Wie entsteht ein solches Bild?
Darting: Am Anfang steht eine chemische Analyse des Weins, in der ich Säure, Süße, Alkohol, Tanningehalt, etc. erfasse. Dann folgt eine PAR-Analyse, die darauf eingeht, welche Aromen enthalten sind. Daraus ergibt sich eine Profilkurve. Manche Weine haben zwar viel Säure, schmecken aber nicht sauer, weil sie auch viele Mineralstoffe haben, die die Säure puffern. Dann wird gerochen und geschmeckt, und dann male ich das Bild auf Grundlage der Kurve.
Wie kann man die Bilder ganz konkret im Verkauf einsetzen?
Darting: Das ist eine ganz intuitive Sache: Wenn Sie einem Kunden ein solches Weinbild zeigen, wird er Ihnen ganz spontan sagen können, ob ihm das Bild gefällt oder nicht.

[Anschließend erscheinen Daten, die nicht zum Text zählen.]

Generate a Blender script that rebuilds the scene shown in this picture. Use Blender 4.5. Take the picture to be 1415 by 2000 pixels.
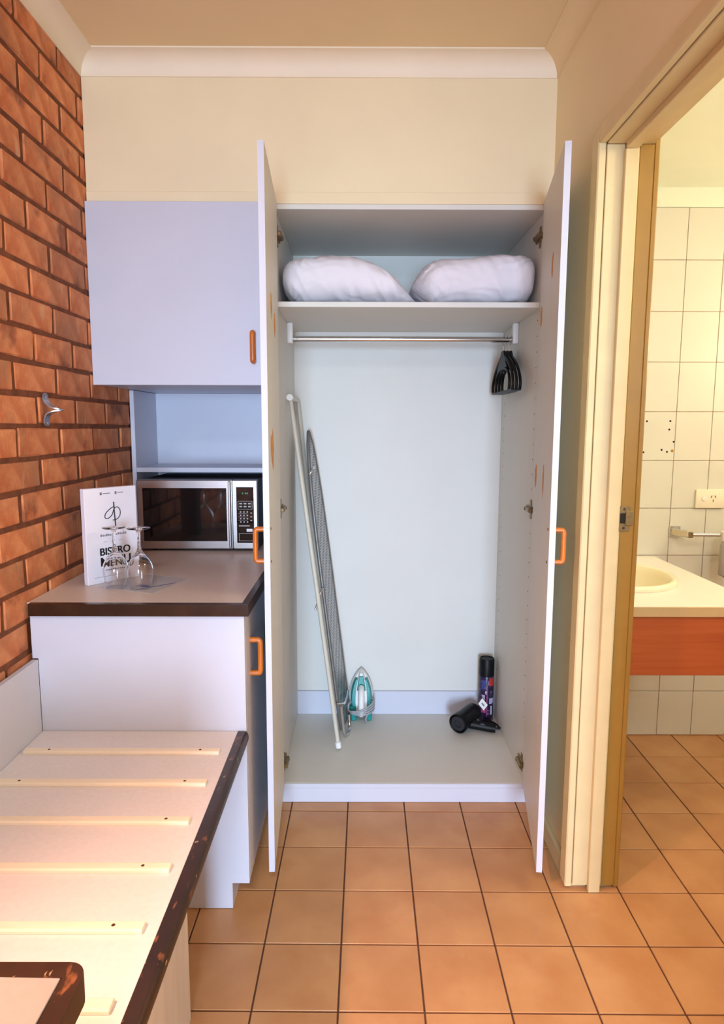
import bpy, bmesh, math, random
from mathutils import Vector, Matrix, noise

random.seed(7)
for o in list(bpy.data.objects):
    bpy.data.objects.remove(o, do_unlink=True)
scene = bpy.context.scene
C = scene.collection

# ------------------------------------------------------------------ camera
F_PX, PITCH, YAW, ROLL, EYE = 1291.88, 0.129564, 0.00252618, -0.00277618, 1.35
_cp, _sp = math.cos(PITCH), math.sin(PITCH)
_f = Vector((math.sin(YAW) * _cp, math.cos(YAW) * _cp, -_sp))
_r = Vector((math.cos(YAW), -math.sin(YAW), 0))
_d = _f.cross(_r)
_rr = math.cos(ROLL) * _r + math.sin(ROLL) * _d
_dd = -math.sin(ROLL) * _r + math.cos(ROLL) * _d
cam_data = bpy.data.cameras.new('camera')
cam = bpy.data.objects.new('camera', cam_data)
C.objects.link(cam)
cam_data.sensor_fit = 'VERTICAL'
cam_data.sensor_height = 36.0
cam_data.sensor_width = 36.0
cam_data.lens = F_PX * 36.0 / 2000.0
cam_data.clip_start = 0.02
m3 = Matrix((_rr, -_dd, -_f)).transposed()
cam.matrix_world = Matrix.Translation((0, 0, EYE)) @ m3.to_4x4()
scene.camera = cam

# ------------------------------------------------------------------ world, lights, exposure
world = bpy.data.worlds.new('world')
scene.world = world
world.use_nodes = True
world.node_tree.nodes['Background'].inputs[0].default_value = (0.75, 0.85, 1.0, 1)
world.node_tree.nodes['Background'].inputs[1].default_value = 0.6


def area(name, loc, rot, sx, sy, power, col):
    l = bpy.data.lights.new(name, 'AREA')
    l.shape = 'RECTANGLE'
    l.size, l.size_y, l.energy, l.color = sx, sy, power, col
    o = bpy.data.objects.new(name, l)
    o.location, o.rotation_euler = loc, rot
    C.objects.link(o)
    return o


def point(name, loc, power, col, r):
    l = bpy.data.lights.new(name, 'POINT')
    l.energy, l.color, l.shadow_soft_size = power, col, r
    o = bpy.data.objects.new(name, l)
    o.location = loc
    C.objects.link(o)
    return o


def spot(name, loc, power, col, r, ang, blend):
    l = bpy.data.lights.new(name, 'SPOT')
    l.energy, l.color, l.shadow_soft_size = power, col, r
    l.spot_size, l.spot_blend = math.radians(ang), blend
    o = bpy.data.objects.new(name, l)
    o.location = loc
    C.objects.link(o)
    return o


# daylight through the glazed entrance behind the camera
day = area('daylight_entrance', (-0.05, -4.22, 0.95), (math.radians(84), 0, 0), 1.0, 1.7, 50, (0.54, 0.74, 1.0))
day.data.spread = math.radians(75)
# shaded reading lamp on the brick wall, left of the frame, throwing its light down
lamp = spot('brick_wall_lamp', (-0.80, 0.58, 1.50), 76, (1.0, 0.53, 0.36), 0.03, 112, 1.0)
lamp.rotation_euler.y = math.radians(-46)
# added fill light under the ceiling, behind the camera, lifting the overall brightness
area('added_ceiling_fill', (-0.1, -0.7, 2.44), (0, 0, 0), 0.45, 0.45, 23, (0.82, 0.92, 1.0))
# bathroom: globe lamp on the ceiling and a frosted window in the near wall
point('bathroom_lamp', (1.45, 1.20, 2.08), 14.5, (1.0, 0.84, 0.58), 0.09)
point('bathroom_mirror_lamp', (1.88, 2.25, 1.70), 8, (1.0, 0.80, 0.50), 0.06)
area('bathroom_window', (1.35, 0.50, 1.65), (math.radians(90), 0, 0), 0.8, 0.7, 3.5, (0.80, 0.97, 1.0))

vs = scene.view_settings
vs.view_transform = 'Standard'
vs.look = 'None'
vs.gamma = 1.0
vs.use_curve_mapping = False
vs.exposure = 0.41

# ------------------------------------------------------------------ helpers
ORG = {}


def link(name, me, mat, parent, centre):
    o = bpy.data.objects.new(name, me)
    C.objects.link(o)
    if mat is not None and not me.materials:
        me.materials.append(mat)
    ORG[o.name] = Vector(centre)
    if parent is not None:
        o.parent = parent
        o.location = Vector(centre) - ORG[parent.name]
    else:
        o.location = centre
    return o


def part(name, bm, mat, parent=None, smooth=False):
    """bm holds world coordinates; the object's origin goes to the foot of its box"""
    xs = [v.co for v in bm.verts]
    lo = Vector((min(c[i] for c in xs) for i in range(3)))
    hi = Vector((max(c[i] for c in xs) for i in range(3)))
    c = Vector(((lo.x + hi.x) / 2, (lo.y + hi.y) / 2, lo.z))
    bmesh.ops.translate(bm, verts=bm.verts, vec=-c)
    bmesh.ops.recalc_face_normals(bm, faces=bm.faces)
    me = bpy.data.meshes.new(name)
    bm.to_mesh(me)
    bm.free()
    if smooth:
        for p in me.polygons:
            p.use_smooth = True
        try:
            me.set_sharp_from_angle(angle=math.radians(smooth if smooth is not True else 50))
        except Exception:
            pass
    return link(name, me, mat, parent, c)


def tag(o, label=None, cat=None, group=None, kind=None):
    if label: o['label'] = label
    if cat: o['category'] = cat
    if group: o['group'] = group
    if kind: o['kind'] = kind
    return o


def thing(name, label, cat, loc, group=None):
    o = bpy.data.objects.new(name, None)
    o.empty_display_size = 0.05
    C.objects.link(o)
    o.location = loc
    ORG[o.name] = Vector(loc)
    return tag(o, label, cat, group)


def struct(name, bm, mat, label=None, smooth=False):
    o = part(name, bm, mat, None, smooth)
    return tag(o, label, None, None, 'structure')


def B():
    return bmesh.new()


def box(x0, x1, y0, y1, z0, z1, bev=0.0, seg=1, bm=None):
    b = bmesh.new()
    bmesh.ops.create_cube(b, size=1)
    for v in b.verts:
        v.co = Vector((x0 + (v.co.x + .5) * (x1 - x0), y0 + (v.co.y + .5) * (y1 - y0), z0 + (v.co.z + .5) * (z1 - z0)))
    if bev > 0:
        bmesh.ops.bevel(b, geom=list(b.edges), offset=bev, segments=seg, profile=0.5, affect='EDGES')
    return merge(bm, b)


def merge(bm, b):
    if bm is None:
        return b
    me = bpy.data.meshes.new('tmp')
    b.to_mesh(me)
    bm.from_mesh(me)
    bpy.data.meshes.remove(me)
    b.free()
    return bm


def prism(poly, axis, a0, a1, bev=0.0, seg=1, bm=None):
    """poly: 2D points; axis 0/1/2 is the extrusion axis; the two others in order"""
    b = bmesh.new()
    rings = []
    for a in (a0, a1):
        r = []
        for (p, q) in poly:
            co = [0, 0, 0]
            co[axis] = a
            oth = [i for i in range(3) if i != axis]
            co[oth[0]], co[oth[1]] = p, q
            r.append(b.verts.new(co))
        rings.append(r)
    n = len(poly)
    b.faces.new(rings[0])
    b.faces.new(rings[1])
    for i in range(n):
        b.faces.new((rings[0][i], rings[0][(i + 1) % n], rings[1][(i + 1) % n], rings[1][i]))
    bmesh.ops.recalc_face_normals(b, faces=b.faces)
    if bev > 0:
        bmesh.ops.bevel(b, geom=list(b.edges), offset=bev, segments=seg, profile=0.5, affect='EDGES')
    return merge(bm, b)


def frame_of(t):
    t = t.normalized()
    u = Vector((0, 0, 1)) if abs(t.z) < .9 else Vector((1, 0, 0))
    a = t.cross(u).normalized()
    return a, t.cross(a).normalized()


def tube(pts, r, n=10, bm=None, closed=False, cap=True):
    pts = [Vector(p) for p in pts]
    rs = r if isinstance(r, (list, tuple)) else [r] * len(pts)
    b = bmesh.new()
    rings = []
    N = len(pts)
    a = None
    for i, p in enumerate(pts):
        if closed:
            t = pts[(i + 1) % N] - pts[i - 1]
        else:
            t = pts[min(i + 1, N - 1)] - pts[max(i - 1, 0)]
        t.normalize()
        if a is None:
            a, c = frame_of(t)
        else:
            a = (a - t * a.dot(t)).normalized()
            c = t.cross(a).normalized()
        rings.append([b.verts.new(p + rs[i] * (math.cos(2 * math.pi * k / n) * a + math.sin(2 * math.pi * k / n) * c)) for k in range(n)])
    for i in range(N if closed else N - 1):
        r0, r1 = rings[i], rings[(i + 1) % N]
        for k in range(n):
            b.faces.new((r0[k], r0[(k + 1) % n], r1[(k + 1) % n], r1[k]))
    if cap and not closed:
        b.faces.new(rings[0][::-1])
        b.faces.new(rings[-1])
    return merge(bm, b)


def spline(pts, sub=6, closed=False):
    pts = [Vector(p) for p in pts]
    N = len(pts)
    out = []
    rng = range(N if closed else N - 1)
    for i in rng:
        g = (lambda k: pts[k % N]) if closed else (lambda k: pts[max(0, min(N - 1, k))])
        p0, p1, p2, p3 = g(i - 1), g(i), g(i + 1), g(i + 2)
        for s in range(sub):
            t = s / sub
            out.append(.5 * ((2 * p1) + (p2 - p0) * t + (2 * p0 - 5 * p1 + 4 * p2 - p3) * t * t + (3 * p1 - p0 - 3 * p2 + p3) * t ** 3))
    if not closed:
        out.append(pts[-1])
    return out


def lathe(profile, c, n=32, bm=None, axis=None):
    """profile: (radius, height) from bottom to top around +Z through c (or along axis)"""
    b = bmesh.new()
    c = Vector(c)
    if axis is None:
        t, a, d = Vector((0, 0, 1)), Vector((1, 0, 0)), Vector((0, 1, 0))
    else:
        t = Vector(axis).normalized()
        a, d = frame_of(t)
    rings = []
    for (r, h) in profile:
        if r < 1e-6:
            rings.append([b.verts.new(c + t * h)])
        else:
            rings.append([b.verts.new(c + t * h + r * (math.cos(2 * math.pi * k / n) * a + math.sin(2 * math.pi * k / n) * d)) for k in range(n)])
    for r0, r1 in zip(rings, rings[1:]):
        for k in range(n):
            k2 = (k + 1) % n
            if len(r0) == 1 and len(r1) == 1: continue
            if len(r0) == 1: b.faces.new((r0[0], r1[k2], r1[k]))
            elif len(r1) == 1: b.faces.new((r0[k], r0[k2], r1[0]))
            else: b.faces.new((r0[k], r0[k2], r1[k2], r1[k]))
    return merge(bm, b)


def disc(c, nrm, r, n=12, th=0.001, bm=None):
    return lathe([(0, 0), (r, 0), (r * .8, th), (0, th)], c, n, bm, nrm)


# ------------------------------------------------------------------ materials
def lin(c):
    return tuple(((v / 255 / 12.92) if v / 255 <= 0.04045 else ((v / 255 + .055) / 1.055) ** 2.4) for v in c) + (1,)


def mat(name, rgb, rough=0.5, metal=0.0, var=0.0, scale=8.0, spec=0.5, bump=0.0, bscale=60.0, coord='Object', stretch=(1, 1, 1), rgb2=None, rnd=0.0):
    m = bpy.data.materials.new(name)
    m.use_nodes = True
    nt = m.node_tree
    p = nt.nodes['Principled BSDF']
    p.inputs['Roughness'].default_value = rough
    p.inputs['Metallic'].default_value = metal
    p.inputs['Specular IOR Level'].default_value = spec
    c = lin(rgb)
    p.inputs['Base Color'].default_value = c
    tc = nt.nodes.new('ShaderNodeTexCoord')
    mp = nt.nodes.new('ShaderNodeMapping')
    mp.inputs['Scale'].default_value = stretch
    nt.links.new(tc.outputs[coord], mp.inputs[0])
    last = None
    if var > 0 or rgb2:
        nz = nt.nodes.new('ShaderNodeTexNoise')
        nz.inputs['Scale'].default_value = scale
        nz.inputs['Detail'].default_value = 5
        nt.links.new(mp.outputs[0], nz.inputs[0])
        rp = nt.nodes.new('ShaderNodeValToRGB')
        if rgb2:
            c2 = lin(rgb2)
            a, b_ = c, c2
        else:
            a = tuple(x * (1 - var) for x in c[:3]) + (1,)
            b_ = tuple(min(1, x * (1 + var)) for x in c[:3]) + (1,)
        rp.color_ramp.elements[0].position = .32
        rp.color_ramp.elements[0].color = a
        rp.color_ramp.elements[1].position = .68
        rp.color_ramp.elements[1].color = b_
        nt.links.new(nz.outputs['Fac'], rp.inputs[0])
        last = rp.outputs[0]
    if rnd > 0:
        oi = nt.nodes.new('ShaderNodeObjectInfo')
        hs = nt.nodes.new('ShaderNodeHueSaturation')
        mr = nt.nodes.new('ShaderNodeMapRange')
        mr.inputs['To Min'].default_value = 1 - rnd
        mr.inputs['To Max'].default_value = 1 + rnd
        nt.links.new(oi.outputs['Random'], mr.inputs['Value'])
        nt.links.new(mr.outputs[0], hs.inputs['Value'])
        if last: nt.links.new(last, hs.inputs['Color'])
        else: hs.inputs['Color'].default_value = c
        last = hs.outputs[0]
    if last:
        nt.links.new(last, p.inputs['Base Color'])
    if bump > 0:
        n2 = nt.nodes.new('ShaderNodeTexNoise')
        n2.inputs['Scale'].default_value = bscale
        n2.inputs['Detail'].default_value = 4
        nt.links.new(mp.outputs[0], n2.inputs[0])
        bp = nt.nodes.new('ShaderNodeBump')
        bp.inputs['Strength'].default_value = bump
        bp.inputs['Distance'].default_value = 0.003
        nt.links.new(n2.outputs['Fac'], bp.inputs['Height'])
        nt.links.new(bp.outputs[0], p.inputs['Normal'])
    return m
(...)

Ebenso wird es sich mit dem dazugehörigen Wein verhalten. Gefällt Ihrem Kunden das Bild, schmeckt ihm auch der Wein.
Das kann man auch sehr effektiv in der Etikettengestaltung einsetzen. So können Sie Ihr Produkt gleich so darstellen, dass es die richtigen Leute anspricht. Eine Kaufentscheidung hängt schließlich immer ganz maßgeblich von der Verpackung ab – das ist beim Wein nicht anders.
Hier wäre ein Beispiel. Der erste Eindruck ist sehr positiv, also gehe ich davon aus, dass mir der Wein schmeckt. Kann ich noch mehr daraus „lesen“?
Darting: Absolut! Oben links auf dem Bild sieht man, wie die Weine riechen, nach unten rechts kommt dann der Geschmack, die zeitliche Reihenfolge der Empfindungen ist von links oben nach rechts unten dargestellt. Je größer das Bild ist, desto intensiver ist der Geruch, je stärker die Farbe ist, desto intensiver erleben Sie den Geschmack. Die Art der Pigmentierung stellt das Mundgefühl dar: Spitz oder rund.